Здание всего Тибила рассыплется в прах, и небесный свод пошатнется.
(Гинза, 311){184}Подобным образом сбывается это эсхатологическое пророчество в «Приглашении на казнь»:
Мало что оставалось от площади. Помост давно рухнул в облаке красноватой пыли. <…> Все падало. Винтовой вихрь забирал и крутил пыль, тряпки, крашеные щепки, мелкие обломки позолоченного гипса, картонные кирпичи, афиши; летела сухая мгла; и Цинциннат прошел среди пыли, и падших вещей, и трепетавших полотен, направляясь в ту сторону, где, судя по голосам, стояли существа, подобные ему.
(IV, 187)Это душа последнего в мире гностика восходит к богу, существующему за пределами жизни Цинцинната, за пределами его земного рождения и смерти. Его душа, подобно блудному сыну, возвращается к безвестному и безликому своему отцу, который еще до рождения Цинцинната растворился «в темноте ночи» (IV, 126), но передал сыну божественную искру.
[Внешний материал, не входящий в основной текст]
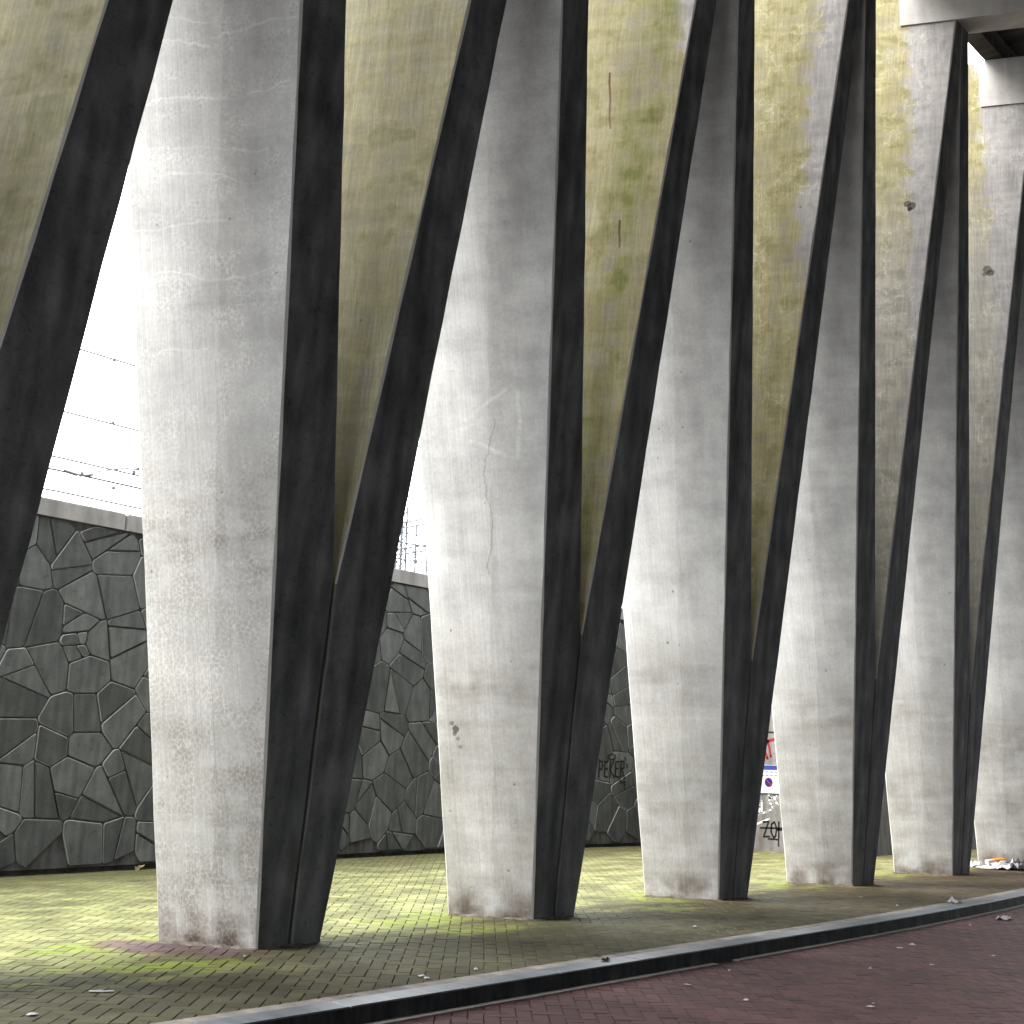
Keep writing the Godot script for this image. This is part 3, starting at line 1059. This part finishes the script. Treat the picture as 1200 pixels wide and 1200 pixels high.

Незримые голоса «подобных ему существ» принадлежат душам гностических братьев, обитающих в царстве вечной жизни и приветствующих Цинцинната. Для сравнения приведем пример типичной концовки из текста «Гинзы»:
Братья мои, узрев меня, Одели меня в свое благолепие. Бог включил меня в их сонм И оставил меня среди них. И жизнь восторжествовала. (Гинза, 576) {185}Отказом от «приглашения на казнь» и опровержением смерти кончается роман Набокова. Описав круг, роман возвращается к своей отправной точке — к эпиграфу из несуществующей книги несуществующего автора:
«Comme un fou se croit Dieu
nous nous croyons models».
Delalande. «Discours sur les ombres» [12]12
Как безумец полагает, что он Бог, так мы полагаем, что мы смертны. Делаланд. «Рассуждение о тенях» (фр.).